À la suite des attentats du 11 septembre 2001 et l’attaque du pétrolier Limburg en 2002, le code ISPS a été adopté et mis en œuvre, rappelle le Financial Times. Beaucoup d’États européens hésitent à prendre des mesures plus sévères pour des raisons de coût, et la mise en œuvre est incomplète, « estiment des experts ». « En théorie, le code ISPS est d’application stricte, mais en pratique, celle-ci dépend de la bonne volonté de l’autorité qui en a la charge », estime Gerry Northwood. « Il n’y a pas ou peu de contrôle. » Une partie du problème en Europe vient du manque de coordination ou de partage de l’information concernant les activités maritimes suspectes, ce qui permettrait aux États de cibler leurs efforts de façon plus efficace, souligne le Financial Times. « Nous avons besoin d’une meilleure collecte d’informations en amont », estime Calum Jeffray, chercheur au groupe de réflexion Rusi (Royal United Services Institute), spécialisé dans les affaires de Défense. « Beaucoup de choses sont faites en Europe pour lutter contre le narcotrafic. Mais il y a une tendance à négliger la sûreté maritime et portuaire dès que l’on aborde le terrorisme », estime Calum Jeffray. « Quand vous comparez les efforts faits dans les aéroports pour la sureté, la différence est impressionnante avec ce qui se pratique dans le maritime ».

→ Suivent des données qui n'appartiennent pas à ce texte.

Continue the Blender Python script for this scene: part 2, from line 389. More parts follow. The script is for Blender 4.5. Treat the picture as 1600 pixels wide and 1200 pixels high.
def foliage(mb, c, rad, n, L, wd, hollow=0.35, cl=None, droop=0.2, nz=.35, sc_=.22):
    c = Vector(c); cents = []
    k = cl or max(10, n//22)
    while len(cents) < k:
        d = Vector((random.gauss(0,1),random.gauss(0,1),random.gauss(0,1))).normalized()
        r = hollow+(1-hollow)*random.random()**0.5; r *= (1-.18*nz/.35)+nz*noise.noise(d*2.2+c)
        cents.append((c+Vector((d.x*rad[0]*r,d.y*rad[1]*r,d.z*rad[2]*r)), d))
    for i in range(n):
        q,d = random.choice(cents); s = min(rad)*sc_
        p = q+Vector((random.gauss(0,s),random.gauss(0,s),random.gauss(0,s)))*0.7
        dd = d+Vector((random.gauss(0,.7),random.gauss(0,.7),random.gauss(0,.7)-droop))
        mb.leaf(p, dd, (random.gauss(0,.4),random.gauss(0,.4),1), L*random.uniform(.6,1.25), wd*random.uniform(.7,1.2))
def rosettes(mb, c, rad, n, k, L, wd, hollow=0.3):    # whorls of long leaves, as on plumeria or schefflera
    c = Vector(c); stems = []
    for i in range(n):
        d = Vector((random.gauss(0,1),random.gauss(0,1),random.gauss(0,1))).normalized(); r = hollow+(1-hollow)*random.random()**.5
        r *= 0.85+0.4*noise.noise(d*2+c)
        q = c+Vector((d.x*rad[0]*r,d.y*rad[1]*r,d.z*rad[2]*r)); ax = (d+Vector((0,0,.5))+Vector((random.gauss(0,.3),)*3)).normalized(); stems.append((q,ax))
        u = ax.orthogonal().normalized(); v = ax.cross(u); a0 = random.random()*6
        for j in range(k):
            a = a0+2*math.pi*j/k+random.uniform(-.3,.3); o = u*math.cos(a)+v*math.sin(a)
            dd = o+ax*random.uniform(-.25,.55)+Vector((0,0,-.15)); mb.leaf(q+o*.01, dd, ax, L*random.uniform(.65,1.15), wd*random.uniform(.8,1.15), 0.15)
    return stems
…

Ce défaut de surveillance pourrait être surmonté en élargissant le champ de compétences du Maritime Analysis and Operations Centre (Moac), basé à Lisbonne. Armé par des militaires originaires de sept États membres de l’Union européenne ainsi que des États-Unis, le centre n’a vocation que de lutter contre le narcotrafic, souligne Calum Jeffray.
« Actuellement, la mer est la porte dérobée de l’Europe », estime le d.g. de Windward, Ami Daniel. « À moins de disposer d’un bon tuyau, l’immense majorité des navires ne sera jamais interceptée ou inspectée. Nous arrivons à un point où cela va poser problème. Les armes, les drogues, les gens arrivent de partout sans aucune vérification ».
* Un concept juridique à créer car, à ce jour, les États membres refusent d’abandonner ou de limiter leur souveraineté sur leur espace maritime, eaux territoriales et éventuelle ZEE.